Would we “go broke” without coal? > Check the facts
Agriculture Minister Barnaby Joyce has said that without coal “we go broke”. Would Australia, or any particular state encounter serious fiscal difficulty if coal production and consumption was reduced?
New South Wales and Queensland are Australia’s main coal producing states, producing 257 and 294 million tonnes respectively in 2013-14. Victoria the next largest is far behind, producing around 70 million tonnes, while the other states produce only around 10 million tonnes between them.
Even in New South Wales and Queensland, revenue from coal royalties makes up only 2 and 4 per cent of state revenue. So while a reduction in these royalties would make a difference of hundreds of millions of dollars, more than 95 per cent of their revenue would remain. To put it in perspective, in both Queensland and NSW they raise about the same amount of revenue from car licences and registration and traffic fines as they do from coal royalties.
At a federal level, research commissioned by the Minerals Council of Australia shows that all mining paid around $12 billion in company tax last financial year. While the study does not disaggregate the coal sector from other mining, given the size of the Australian iron ore sector and the low profitability of coal mines over the last few years it is unlikely to amount to even half of this sum. If company tax from coal did amount to $6 billion in 2013-14, this would represent around 1.5 per cent of the Commonwealth’s revenue. Again, losing this money would reduce government income, but would not threaten the vast bulk of its revenue.
While not significant for Australian governments, the large amounts of coal Australia produces do sell for large amounts of money. However, as the coal industry is 80 to 90 per cent foreign owned most of this money does not stay in Australia.
As an employer, the coal industry is insignificant. 43,000 people are employed in the coal industry out of 11.6 million people employed in Australia, or less than half of one per cent.
Clearly, Australia would not “go broke” without coal.

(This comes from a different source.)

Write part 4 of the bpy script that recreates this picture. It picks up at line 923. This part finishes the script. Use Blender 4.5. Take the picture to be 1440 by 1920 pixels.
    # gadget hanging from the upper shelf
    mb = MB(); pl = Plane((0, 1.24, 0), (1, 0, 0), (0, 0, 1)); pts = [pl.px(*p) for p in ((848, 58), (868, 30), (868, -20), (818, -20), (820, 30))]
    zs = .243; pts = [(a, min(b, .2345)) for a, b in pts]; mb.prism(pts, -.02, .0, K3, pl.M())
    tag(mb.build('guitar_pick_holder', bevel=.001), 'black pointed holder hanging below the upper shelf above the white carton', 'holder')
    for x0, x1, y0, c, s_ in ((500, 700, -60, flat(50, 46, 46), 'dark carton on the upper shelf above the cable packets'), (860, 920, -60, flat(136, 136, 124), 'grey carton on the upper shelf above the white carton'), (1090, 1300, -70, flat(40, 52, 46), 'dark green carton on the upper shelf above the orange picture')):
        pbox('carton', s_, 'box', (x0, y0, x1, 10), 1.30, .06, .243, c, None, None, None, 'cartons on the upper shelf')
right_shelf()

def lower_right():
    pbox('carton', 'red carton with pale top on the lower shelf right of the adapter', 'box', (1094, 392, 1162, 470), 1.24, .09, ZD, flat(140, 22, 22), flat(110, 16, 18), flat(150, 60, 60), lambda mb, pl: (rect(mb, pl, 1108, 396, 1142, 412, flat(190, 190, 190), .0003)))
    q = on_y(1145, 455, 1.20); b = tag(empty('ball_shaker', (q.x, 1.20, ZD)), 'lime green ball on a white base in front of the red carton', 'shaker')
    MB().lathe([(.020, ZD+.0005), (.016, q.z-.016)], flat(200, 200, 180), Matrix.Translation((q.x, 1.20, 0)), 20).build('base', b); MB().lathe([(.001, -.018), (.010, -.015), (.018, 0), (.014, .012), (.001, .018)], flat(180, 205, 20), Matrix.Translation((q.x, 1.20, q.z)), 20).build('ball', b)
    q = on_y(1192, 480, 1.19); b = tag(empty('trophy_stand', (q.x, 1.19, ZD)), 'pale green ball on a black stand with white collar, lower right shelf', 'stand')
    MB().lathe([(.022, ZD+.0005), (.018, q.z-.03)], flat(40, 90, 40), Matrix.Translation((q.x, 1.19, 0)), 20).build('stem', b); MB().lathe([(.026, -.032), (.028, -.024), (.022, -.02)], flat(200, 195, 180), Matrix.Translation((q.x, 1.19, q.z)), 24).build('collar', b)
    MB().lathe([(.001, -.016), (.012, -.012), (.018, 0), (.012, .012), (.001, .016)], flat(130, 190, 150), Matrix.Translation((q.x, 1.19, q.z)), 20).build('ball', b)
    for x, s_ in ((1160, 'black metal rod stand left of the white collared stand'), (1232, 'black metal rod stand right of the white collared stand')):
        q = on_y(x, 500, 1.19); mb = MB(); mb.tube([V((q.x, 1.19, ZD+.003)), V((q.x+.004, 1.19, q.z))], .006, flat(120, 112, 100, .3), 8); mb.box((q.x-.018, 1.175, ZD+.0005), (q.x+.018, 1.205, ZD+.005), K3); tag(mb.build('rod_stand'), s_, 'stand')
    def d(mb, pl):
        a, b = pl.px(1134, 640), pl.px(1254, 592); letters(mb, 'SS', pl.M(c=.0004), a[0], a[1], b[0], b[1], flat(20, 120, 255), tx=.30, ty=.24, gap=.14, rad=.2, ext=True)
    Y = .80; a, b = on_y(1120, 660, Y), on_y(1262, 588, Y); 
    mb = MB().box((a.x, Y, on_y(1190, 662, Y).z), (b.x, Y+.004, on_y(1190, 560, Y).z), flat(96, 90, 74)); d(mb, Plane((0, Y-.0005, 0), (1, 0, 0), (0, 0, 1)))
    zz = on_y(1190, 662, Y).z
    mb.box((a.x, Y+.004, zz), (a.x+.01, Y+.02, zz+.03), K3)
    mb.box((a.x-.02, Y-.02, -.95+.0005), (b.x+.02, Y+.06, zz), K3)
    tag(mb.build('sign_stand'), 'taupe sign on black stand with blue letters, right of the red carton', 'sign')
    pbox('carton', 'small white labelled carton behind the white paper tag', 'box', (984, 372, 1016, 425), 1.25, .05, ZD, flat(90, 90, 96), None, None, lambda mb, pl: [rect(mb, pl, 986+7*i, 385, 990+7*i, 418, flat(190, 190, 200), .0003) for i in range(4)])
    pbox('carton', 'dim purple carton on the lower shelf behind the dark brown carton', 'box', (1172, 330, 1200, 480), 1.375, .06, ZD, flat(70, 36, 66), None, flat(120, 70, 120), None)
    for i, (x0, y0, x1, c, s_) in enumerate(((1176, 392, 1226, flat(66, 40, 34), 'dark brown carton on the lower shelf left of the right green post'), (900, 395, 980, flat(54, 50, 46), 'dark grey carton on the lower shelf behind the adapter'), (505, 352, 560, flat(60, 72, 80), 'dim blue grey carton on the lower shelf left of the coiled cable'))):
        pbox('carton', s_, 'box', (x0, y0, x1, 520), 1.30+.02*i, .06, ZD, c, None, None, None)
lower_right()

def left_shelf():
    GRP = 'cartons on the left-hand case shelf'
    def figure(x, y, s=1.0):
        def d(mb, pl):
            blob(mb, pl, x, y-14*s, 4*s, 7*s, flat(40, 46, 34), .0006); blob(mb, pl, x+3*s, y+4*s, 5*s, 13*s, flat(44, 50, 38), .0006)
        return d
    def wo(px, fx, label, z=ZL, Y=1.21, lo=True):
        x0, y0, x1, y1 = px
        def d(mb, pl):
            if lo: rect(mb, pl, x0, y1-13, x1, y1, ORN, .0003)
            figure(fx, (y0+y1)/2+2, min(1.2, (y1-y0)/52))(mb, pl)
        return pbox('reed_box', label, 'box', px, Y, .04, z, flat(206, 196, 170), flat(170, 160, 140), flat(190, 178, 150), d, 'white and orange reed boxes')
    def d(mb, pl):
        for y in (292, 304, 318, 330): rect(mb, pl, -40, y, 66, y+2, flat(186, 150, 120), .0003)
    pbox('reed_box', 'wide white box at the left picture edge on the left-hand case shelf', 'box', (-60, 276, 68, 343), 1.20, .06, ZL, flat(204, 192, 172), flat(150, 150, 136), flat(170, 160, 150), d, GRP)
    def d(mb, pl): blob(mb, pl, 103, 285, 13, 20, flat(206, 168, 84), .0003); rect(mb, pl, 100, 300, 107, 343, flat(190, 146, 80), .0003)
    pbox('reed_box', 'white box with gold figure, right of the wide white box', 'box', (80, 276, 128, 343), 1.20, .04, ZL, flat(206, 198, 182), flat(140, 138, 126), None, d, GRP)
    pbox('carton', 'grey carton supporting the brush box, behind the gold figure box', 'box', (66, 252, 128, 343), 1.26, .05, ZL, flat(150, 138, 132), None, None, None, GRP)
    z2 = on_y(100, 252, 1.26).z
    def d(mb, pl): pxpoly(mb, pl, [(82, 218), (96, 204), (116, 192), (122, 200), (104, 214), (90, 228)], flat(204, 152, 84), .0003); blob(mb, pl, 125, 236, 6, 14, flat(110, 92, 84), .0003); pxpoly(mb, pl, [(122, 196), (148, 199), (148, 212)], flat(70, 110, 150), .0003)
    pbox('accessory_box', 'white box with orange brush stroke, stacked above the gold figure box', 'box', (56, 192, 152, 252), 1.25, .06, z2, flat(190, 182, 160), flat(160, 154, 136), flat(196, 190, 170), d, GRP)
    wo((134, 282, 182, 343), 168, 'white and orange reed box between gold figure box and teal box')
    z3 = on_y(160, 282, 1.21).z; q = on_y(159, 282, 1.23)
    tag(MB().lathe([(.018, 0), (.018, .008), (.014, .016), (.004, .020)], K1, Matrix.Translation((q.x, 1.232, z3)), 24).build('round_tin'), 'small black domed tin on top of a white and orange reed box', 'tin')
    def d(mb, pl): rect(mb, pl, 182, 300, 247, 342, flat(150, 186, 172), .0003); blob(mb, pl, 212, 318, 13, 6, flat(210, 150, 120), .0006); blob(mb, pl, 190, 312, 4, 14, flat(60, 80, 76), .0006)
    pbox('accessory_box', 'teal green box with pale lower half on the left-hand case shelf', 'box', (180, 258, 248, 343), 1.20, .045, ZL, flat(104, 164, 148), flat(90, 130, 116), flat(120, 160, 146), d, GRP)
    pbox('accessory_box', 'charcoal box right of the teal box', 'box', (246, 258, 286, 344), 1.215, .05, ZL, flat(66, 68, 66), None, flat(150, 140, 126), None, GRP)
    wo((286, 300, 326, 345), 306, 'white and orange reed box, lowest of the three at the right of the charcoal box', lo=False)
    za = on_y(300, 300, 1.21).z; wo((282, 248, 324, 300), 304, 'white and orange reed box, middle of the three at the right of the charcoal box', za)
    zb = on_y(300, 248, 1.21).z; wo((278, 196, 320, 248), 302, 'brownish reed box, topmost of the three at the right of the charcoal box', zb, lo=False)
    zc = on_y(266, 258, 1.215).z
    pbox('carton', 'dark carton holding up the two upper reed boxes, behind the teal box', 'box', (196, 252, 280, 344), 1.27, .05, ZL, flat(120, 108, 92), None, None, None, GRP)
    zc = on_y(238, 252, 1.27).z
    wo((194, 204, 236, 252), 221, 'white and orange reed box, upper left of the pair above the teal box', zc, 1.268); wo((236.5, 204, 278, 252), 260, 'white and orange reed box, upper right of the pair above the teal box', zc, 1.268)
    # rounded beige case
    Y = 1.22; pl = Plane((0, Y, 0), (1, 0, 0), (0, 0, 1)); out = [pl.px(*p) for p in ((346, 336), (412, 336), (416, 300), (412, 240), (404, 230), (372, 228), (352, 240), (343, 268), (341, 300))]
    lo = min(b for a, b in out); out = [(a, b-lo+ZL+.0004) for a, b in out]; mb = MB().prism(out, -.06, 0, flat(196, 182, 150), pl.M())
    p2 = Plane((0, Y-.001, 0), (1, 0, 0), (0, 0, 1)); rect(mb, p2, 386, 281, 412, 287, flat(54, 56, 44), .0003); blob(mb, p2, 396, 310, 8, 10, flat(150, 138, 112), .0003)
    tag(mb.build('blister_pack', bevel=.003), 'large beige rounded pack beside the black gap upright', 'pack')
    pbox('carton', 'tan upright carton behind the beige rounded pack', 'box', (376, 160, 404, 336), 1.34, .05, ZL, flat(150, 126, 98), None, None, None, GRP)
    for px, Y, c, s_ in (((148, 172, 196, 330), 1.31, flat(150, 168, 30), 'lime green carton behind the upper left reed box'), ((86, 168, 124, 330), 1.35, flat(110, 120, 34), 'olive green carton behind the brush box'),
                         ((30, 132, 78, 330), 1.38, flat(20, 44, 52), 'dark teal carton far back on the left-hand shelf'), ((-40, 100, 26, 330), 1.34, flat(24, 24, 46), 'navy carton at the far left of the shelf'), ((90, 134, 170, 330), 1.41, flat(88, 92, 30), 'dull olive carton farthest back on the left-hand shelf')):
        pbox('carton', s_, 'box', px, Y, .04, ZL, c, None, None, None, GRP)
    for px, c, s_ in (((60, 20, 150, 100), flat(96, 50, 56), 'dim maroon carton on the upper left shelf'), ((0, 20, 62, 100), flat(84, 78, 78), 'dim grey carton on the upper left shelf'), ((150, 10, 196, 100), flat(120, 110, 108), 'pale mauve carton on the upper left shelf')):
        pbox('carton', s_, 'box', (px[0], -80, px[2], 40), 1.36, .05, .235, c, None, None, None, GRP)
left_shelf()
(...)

Clearly… and as a monetary sovereign, Australia cannot go broke, full stop. This is a fact that Joyce and the others in parliament – from both sides of the house – don’t seem to know or understand.
Excellent point…
If the greens etc would get out of the way and allow nuclear energy to do what it should be doing you could dramatically lower our emissions and get full base load power a lot cheaper than so called renewables.
Joyce is a dumb-ass?
“Go broke”? Either these Liberals expect people to believe that Australia’s federal budget is “just a big household budget” or they actually think that way. At this point, either one would explain a lot.
When a five year old boy or girl asks about the federal budget, saying that it’s like a household budget is a good place to start, but when adults undergo years of training to understand these issues, it is plan unacceptable.
The problem is more the injection of external funds into our economy; but of course we could also do a USA and print money ..
So all them facts, what about the flow on effect to all other areas that mining uses. What about the lost of spending all over Australia from mining companies and its workers?? There would be massive effects in Australia without it. Maybe Australia wouldn’t go broke, but hundreds of thousands of people who relie on mining directly or indirectly would.
Except that no one is suggesting that we simply drop coal mining. Instead, we would replace it with investment in renewables and efficiency and other green infrastructure, which would provide many, many more jobs than coal.
Continuing to hang on to coal is a bit like saying that we really need to hang on to our horseshoe industry because without it we’d go broke and think of all the blacksmiths that these new horseless carriages are going to put out of business.
And these figures don’t include all the externalities associated with mining, transporting and burning coal. Public health costs just in the Hunter Valley were recently estimated at $600m annually, while the public health costs of our coal exports likely run into the tens of billions (the cost of air pollution in China, largely due to public health costs, is estimated at something like 10% of GDP).
And even that hasn’t even started to calculate climate costs. To give a very small sense of this, continuing the burn coal will very likely end the Great Barrier Reef as a coral-dominated ecosystem, probably well before the end of this century. The GBR brings in billions of dollars of tourism annually. And that’s just a tiny taste of the global damage to which we are very significant contributors.
One of the key externalities with the use of coal is the use of water.
The coal fired power stations in Victoria use the equivalent of one third of melbournes water supply each year.
http://environmentvictoria.org.au/index.php?q=content/coal-and-water-use#.VQTM8xhXerU
http://www.ucsusa.org/clean_energy/our-energy-choices/energy-and-water-use/water-energy-electricity-coal.html#.VQTNnRhXerU
http://www.energymatters.com.au/renewable-news/em3281/
The man is a moron. If we keep trying to sell horse shoes we go broke.